Friday Open Thread [8.23.13]

Filed in Open Thread by on August 23, 2013

The Around the Horn will be published tomorrow. I had my physical this morning so I did not have time to go through everything.

Bruce Bartlett:

Just as Democrats had depended on the South to maintain their congressional control for generations, Republicans now depend on that region to maintain theirs. This has made the GOP ever more sensitive to issues that especially resonate with Southerners—abortion, gun control, low taxes and a hard line on immigration.

In the process, the liberal wing of the Republican Party completely ceased to exist. Just as all conservative Democrats became Republicans, all liberal Republicans became Democrats. Thus for the first time in American history, our two major parties are ideologically uniform—all the conservatives are in one party and all the liberals are in the other.

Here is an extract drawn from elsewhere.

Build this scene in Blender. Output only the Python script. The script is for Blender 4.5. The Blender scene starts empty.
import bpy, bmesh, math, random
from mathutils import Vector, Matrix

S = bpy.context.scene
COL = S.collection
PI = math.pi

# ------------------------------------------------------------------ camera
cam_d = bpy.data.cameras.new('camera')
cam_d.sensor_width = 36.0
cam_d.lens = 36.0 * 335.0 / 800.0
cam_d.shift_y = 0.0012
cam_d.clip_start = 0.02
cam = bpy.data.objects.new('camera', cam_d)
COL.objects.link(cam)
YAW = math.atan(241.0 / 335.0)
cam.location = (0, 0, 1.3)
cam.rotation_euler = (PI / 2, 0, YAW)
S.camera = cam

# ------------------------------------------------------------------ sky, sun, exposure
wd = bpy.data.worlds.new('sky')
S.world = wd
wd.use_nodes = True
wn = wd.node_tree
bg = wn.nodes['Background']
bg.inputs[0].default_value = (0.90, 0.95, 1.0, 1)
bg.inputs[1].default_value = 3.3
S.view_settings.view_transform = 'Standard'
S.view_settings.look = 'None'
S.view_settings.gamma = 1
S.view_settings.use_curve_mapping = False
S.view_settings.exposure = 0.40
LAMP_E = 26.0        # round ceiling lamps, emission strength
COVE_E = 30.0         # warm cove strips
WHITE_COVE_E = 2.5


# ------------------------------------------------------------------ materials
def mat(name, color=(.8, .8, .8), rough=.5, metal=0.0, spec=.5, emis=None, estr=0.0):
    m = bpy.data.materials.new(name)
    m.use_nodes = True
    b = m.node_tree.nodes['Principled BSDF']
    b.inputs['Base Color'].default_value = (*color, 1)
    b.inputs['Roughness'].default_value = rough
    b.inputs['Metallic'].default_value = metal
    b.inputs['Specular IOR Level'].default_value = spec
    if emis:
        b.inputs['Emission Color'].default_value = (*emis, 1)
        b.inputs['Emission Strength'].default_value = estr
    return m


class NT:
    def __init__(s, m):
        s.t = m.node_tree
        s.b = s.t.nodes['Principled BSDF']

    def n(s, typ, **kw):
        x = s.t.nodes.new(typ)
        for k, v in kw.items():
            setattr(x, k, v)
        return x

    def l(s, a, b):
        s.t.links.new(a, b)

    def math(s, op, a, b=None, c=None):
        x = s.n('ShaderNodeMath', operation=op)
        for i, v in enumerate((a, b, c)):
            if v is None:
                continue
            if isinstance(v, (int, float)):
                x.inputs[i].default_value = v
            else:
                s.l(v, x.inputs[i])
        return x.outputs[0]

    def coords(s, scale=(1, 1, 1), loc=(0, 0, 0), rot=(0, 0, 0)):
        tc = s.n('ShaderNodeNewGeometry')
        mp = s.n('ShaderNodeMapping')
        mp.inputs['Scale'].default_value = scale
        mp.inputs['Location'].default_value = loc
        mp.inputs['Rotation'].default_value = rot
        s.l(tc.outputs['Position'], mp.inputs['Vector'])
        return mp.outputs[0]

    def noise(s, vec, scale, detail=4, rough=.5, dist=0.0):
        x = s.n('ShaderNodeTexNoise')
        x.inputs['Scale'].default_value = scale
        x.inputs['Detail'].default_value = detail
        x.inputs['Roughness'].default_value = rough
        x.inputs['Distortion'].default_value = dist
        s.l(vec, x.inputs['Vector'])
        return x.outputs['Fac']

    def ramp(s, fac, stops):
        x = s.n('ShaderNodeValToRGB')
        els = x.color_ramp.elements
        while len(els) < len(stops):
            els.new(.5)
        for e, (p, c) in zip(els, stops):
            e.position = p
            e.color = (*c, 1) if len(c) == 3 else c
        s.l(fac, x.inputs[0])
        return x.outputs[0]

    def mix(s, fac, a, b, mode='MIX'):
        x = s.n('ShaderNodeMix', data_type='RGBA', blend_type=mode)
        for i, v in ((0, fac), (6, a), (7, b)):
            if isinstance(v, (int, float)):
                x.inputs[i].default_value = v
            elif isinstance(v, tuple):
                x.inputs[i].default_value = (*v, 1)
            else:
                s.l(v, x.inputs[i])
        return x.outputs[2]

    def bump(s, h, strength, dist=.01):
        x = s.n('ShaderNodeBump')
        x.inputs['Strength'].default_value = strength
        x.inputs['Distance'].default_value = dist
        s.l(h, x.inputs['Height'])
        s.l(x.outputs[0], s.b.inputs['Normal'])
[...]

Since the GOP is now vitally dependent on maintaining its position in the South, I believe that the South now controls the Republican Party to a much greater extent than it controls the South. This makes it very hard for a Republican presidential nominee to reach out for moderate and swing voters in the North and West.

In effect, the price Republicans pay for holding Congress, by way of the South, is that its presidential nominees become unelectable. Republicans don’t yet believe this, but when they lose again in 2016, at least some will be forced to accept it.

We’ve had periods of partisan press and partisan warfare in our history. Indeed, the notion of neutral independent and objective press was really a mid to late 20th Century invention. Before that, there were reasons why some newspapers were call “the Whig,” (i.e. the Cecil Whig which still exists today) or had the words “Democrat” or “Republican” in them. But I digress.

In early times of partisan warfare, the conservatives in the liberal party made deals with the conservatives in the conservative party when a Republican (or in the 1800’s, a Democrat) was President, and vice versa. Remember, the parties ideologically as we know them today are reversed from what they once were. Yes, business interests, as is the case today, controlled both, but back in the 1800’s, the Republicans were the more liberal and the Democrats the more conservative. Each party had its opposite ideological wings. Slowly, however, the migration began around the election of 1912. Progressives and reformers left the Republican Party when Teddy Roosevelt left, and when Wilson was elected as a result, and instituted many progressive reforms, progressives became Democrats. And slowly, culminating with the election of 1932 and Franklin Roosevelt’s presidency, liberals/progressives took over the Democratic party.

But there remained many conservatives in the party, as there remained many liberals in the GOP. Eisenhower. Rockefeller. Javitts. Liberal Republicans that are probably to the left of Barack Obama and Hillary Clinton today. And these liberal Republicans were able to compromise and make deals with Democratic Presidents and vice versa.

Now that is gone. We are now practicing parliamentary politics in a presidential system. For government to function, one party is going to have to be nearly completely dominant, as the Dems were in 2009-10 and as the GOP was in 2003-2007. Divided government makes governing impossible in our new ideological era.

For whatever reason, in the past, independent swing voters love electing a President from one party and a Senator or Congressman from another. Ticket-splitting, its called. Now that we are essentially in a parliamentary system, such practice can no longer continue if government is to function. You either vote all Republican or all Democratic.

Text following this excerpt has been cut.